>> begin DATA SHOWN

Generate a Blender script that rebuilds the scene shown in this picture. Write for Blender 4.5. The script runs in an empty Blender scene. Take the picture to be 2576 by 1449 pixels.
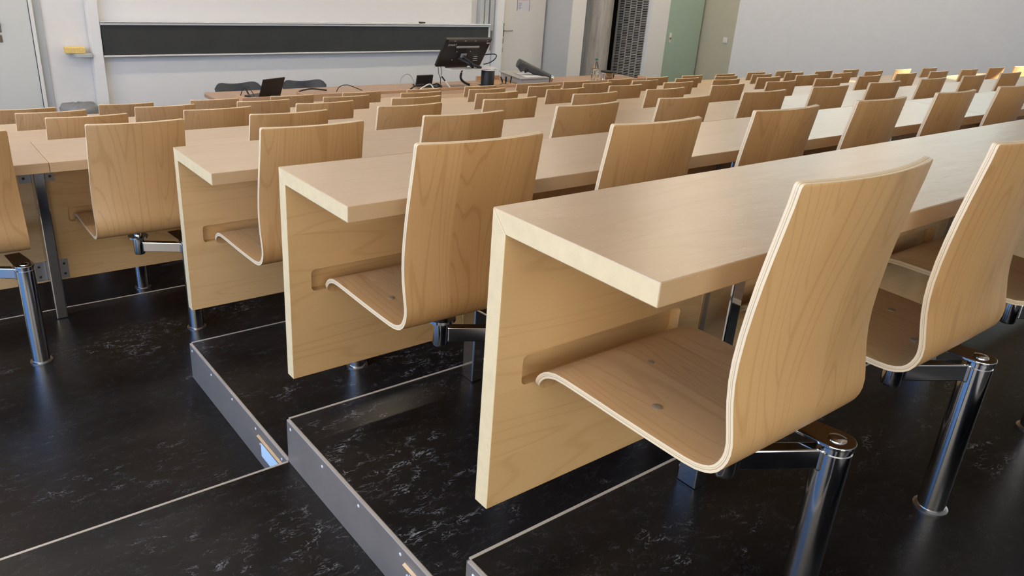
import bpy, bmesh, math, random
from mathutils import Vector, Matrix
random.seed(7)
sc = bpy.context.scene
COL = sc.collection
R = math.radians

# ------------------------------------------------------------------ layout numbers (metres)
d, h, s = 0.8806, 0.1458, 0.5934          # row pitch, step height, chair pitch
XA, XB = 0.2705, -0.0009                  # first chair centre: three back rows / front rows
DT, TT, TP, PH = 0.3688, 0.0382, 0.0376, 0.5936   # desk depth, top thickness, panel thickness, panel height
FL = -0.74 - 7 * h                        # flat floor at the lectern
def tz(k): return -0.74 - k * h           # tread height of row k
NAME_ROW = ['nearest', 'second', 'third', 'fourth', 'fifth', 'sixth', 'seventh']
ORD = ['first', 'second', 'third', 'fourth', 'fifth', 'sixth', 'seventh', 'eighth', 'ninth', 'tenth', 'eleventh',
       'twelfth', 'thirteenth', 'fourteenth', 'fifteenth', 'sixteenth']

# ------------------------------------------------------------------ materials
def new_mat(name):
    m = bpy.data.materials.new(name); m.use_nodes = True
    nt = m.node_tree; b = nt.nodes['Principled BSDF']
    return m, nt, b
class N:
    """small node helper"""
    def __init__(self, nt): self.nt = nt
    def __call__(self, t, ins=None, **kw):
        n = self.nt.nodes.new(t)
        for k, v in kw.items(): setattr(n, k, v)
        for k, v in (ins or {}).items():
            if hasattr(v, 'is_output') or isinstance(v, bpy.types.NodeSocket): self.nt.links.new(v, n.inputs[k])
            else: n.inputs[k].default_value = v
        return n
    def math(self, op, a, b=0.0, c=0.0):
        n = self('ShaderNodeMath', {0: a, 1: b, 2: c}, operation=op); return n.outputs[0]
    def ramp(self, f, stops):
        n = self('ShaderNodeValToRGB', {0: f}); e = n.color_ramp.elements
        while len(e) < len(stops): e.new(0.5)
        for i, (p, c) in enumerate(stops):
            e[i].position = p; e[i].color = c if len(c) == 4 else (*c, 1)
        return n.outputs[0]
    def mix(self, f, a, b, mode='MIX'):
        n = self('ShaderNodeMix', data_type='RGBA', blend_type=mode)
        for i, v in ((0, f), (6, a), (7, b)):
            if isinstance(v, bpy.types.NodeSocket): self.nt.links.new(v, n.inputs[i])
            else: n.inputs[i].default_value = v if i == 0 else ((*v, 1) if len(v) == 3 else v)
        return n.outputs[2]
    def link(self, a, b): self.nt.links.new(a, b)

def plain(name, col, rough=0.5, metal=0.0, noise=0.0, scale=8.0, spec=None, bump=0.0):
    m, nt, b = new_mat(name); n = N(nt)
    b.inputs['Roughness'].default_value = rough; b.inputs['Metallic'].default_value = metal
    if spec is not None: b.inputs['Specular IOR Level'].default_value = spec
    tc = n('ShaderNodeTexCoord')
    nz = n('ShaderNodeTexNoise', {'Vector': tc.outputs['Object'], 'Scale': scale, 'Detail': 5.0, 'Roughness': 0.6})
    lo = tuple(c * (1 - noise) for c in col); hi = tuple(min(1, c * (1 + noise)) for c in col)
    n.link(n.ramp(nz.outputs[0], [(0.3, lo), (0.7, hi)]), b.inputs['Base Color'])
    if bump:
        bp = n('ShaderNodeBump', {'Strength': bump, 'Distance': 0.002, 'Height': nz.outputs[0]}); n.link(bp.outputs[0], b.inputs['Normal'])
    return m

def wood(name, base, dark, rough, along='U', strip=0.11, ring=9.0, scuffs=0.0, contrast=1.0, waves=0.0):
    """maple veneer; UV in metres, grain runs along U or V"""
    m, nt, b = new_mat(name); n = N(nt)
    uv = n('ShaderNodeTexCoord').outputs['UV']; rnd = n('ShaderNodeObjectInfo').outputs['Random']
    sp = n('ShaderNodeSeparateXYZ', {0: uv})
    L, W = (sp.outputs[0], sp.outputs[1]) if along == 'U' else (sp.outputs[1], sp.outputs[0])
    off = n.math('MULTIPLY', rnd, 37.0)
    # veneer leaf index across the grain
    li = n.math('FLOOR', n.math('ADD', n.math('DIVIDE', W, strip), n.math('MULTIPLY', rnd, 3.7)))
    wn = n('ShaderNodeTexWhiteNoise', {'W': n.math('ADD', li, n.math('MULTIPLY', off, 3.1))}, noise_dimensions='1D')
    leaf = wn.outputs['Value']
    Lo = n.math('ADD', n.math('ADD', L, off), n.math('MULTIPLY', leaf, 11.0))
    # plain-sawn growth figure: contour lines of stretched noise
    v1 = n('ShaderNodeCombineXYZ', {0: n.math('MULTIPLY', Lo, 0.85), 1: n.math('MULTIPLY', W, 7.0), 2: leaf})
    n1 = n('ShaderNodeTexNoise', {'Vector': v1.outputs[0], 'Scale': 1.0, 'Detail': 1.5, 'Roughness': 0.35, 'Distortion': 0.25})
    sn = n.math('SINE', n.math('MULTIPLY', n1.outputs[0], ring * 6.283))
    lines = n.ramp(sn, [(0.0, (0, 0, 0)), (0.80, (0.12,) * 3), (0.99, (1, 1, 1))])
    # fine fibre
    v2 = n('ShaderNodeCombineXYZ', {0: n.math('MULTIPLY', Lo, 6.0), 1: n.math('MULTIPLY', W, 380.0), 2: 0.0})
    n2 = n('ShaderNodeTexNoise', {'Vector': v2.outputs[0], 'Scale': 1.0, 'Detail': 3.0, 'Roughness': 0.6})
    # slow mottling
    v3 = n('ShaderNodeCombineXYZ', {0: n.math('MULTIPLY', Lo, 2.5), 1: n.math('MULTIPLY', W, 9.0), 2: 3.0})
    n3 = n('ShaderNodeTexNoise', {'Vector': v3.outputs[0], 'Scale': 1.0, 'Detail': 2.0})
    f = n.math('ADD', n.math('MULTIPLY', lines, 0.34 * contrast), n.math('MULTIPLY', n.math('SUBTRACT', n2.outputs[0], 0.5), 0.50 * contrast))
    f = n.math('ADD', f, n.math('MULTIPLY', n.math('SUBTRACT', n3.outputs[0], 0.45), 0.42 * contrast))
    f = n.math('ADD', f, n.math('MULTIPLY', n.math('SUBTRACT', leaf, 0.5), 0.42 * contrast))
    f = n.math('ADD', f, n.math('MULTIPLY', n.math('SUBTRACT', rnd, 0.5), 0.35))
    col = n.mix(n.math('ADD', f, 0.25), base, dark)
    nt.nodes[-1].clamp_factor = True
    if scuffs:
        v4 = n('ShaderNodeCombineXYZ', {0: n.math('MULTIPLY', L, 55.0), 1: n.math('MULTIPLY', W, 190.0), 2: off})
        n4 = n('ShaderNodeTexNoise', {'Vector': v4.outputs[0], 'Scale': 1.0, 'Detail': 2.0, 'Distortion': 1.5})
        n5 = n('ShaderNodeTexNoise', {'Vector': n('ShaderNodeCombineXYZ', {0: L, 1: W, 2: off}).outputs[0], 'Scale': 5.0, 'Detail': 2.0})
        sc_ = n.math('MULTIPLY', n.ramp(n4.outputs[0], [(0.66, (0, 0, 0)), (0.72, (1, 1, 1))]), n.ramp(n5.outputs[0], [(0.5, (0, 0, 0)), (0.62, (1, 1, 1))]))
        col = n.mix(n.math('MULTIPLY', sc_, scuffs), col, (0.82, 0.70, 0.52))
    n.link(col, b.inputs['Base Color'])
    n.link(n.math('ADD', n.math('MULTIPLY', n2.outputs[0], 0.10), rough - 0.05), b.inputs['Roughness'])
    bp = n('ShaderNodeBump', {'Strength': 0.08, 'Distance': 0.001, 'Height': n2.outputs[0]})
    if waves:
        v6 = n('ShaderNodeCombineXYZ', {0: n.math('MULTIPLY', L, 9.0), 1: n.math('MULTIPLY', W, 34.0), 2: off})
        n6 = n('ShaderNodeTexNoise', {'Vector': v6.outputs[0], 'Scale': 1.0, 'Detail': 3.0, 'Roughness': 0.55})
        bp = n('ShaderNodeBump', {'Strength': waves, 'Distance': 0.004, 'Height': n6.outputs[0], 'Normal': bp.outputs[0]})
    n.link(bp.outputs[0], b.inputs['Normal'])
    return m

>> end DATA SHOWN

** WHAT IS BEING ASKED **
Make an exact copy of the lines from the top of the material through the line with "R = math.radians", pictures excluded.

** FINAL RESULT **
Generate a Blender script that rebuilds the scene shown in this picture. Write for Blender 4.5. The script runs in an empty Blender scene. Take the picture to be 2576 by 1449 pixels.
import bpy, bmesh, math, random
from mathutils import Vector, Matrix
random.seed(7)
sc = bpy.context.scene
COL = sc.collection
R = math.radians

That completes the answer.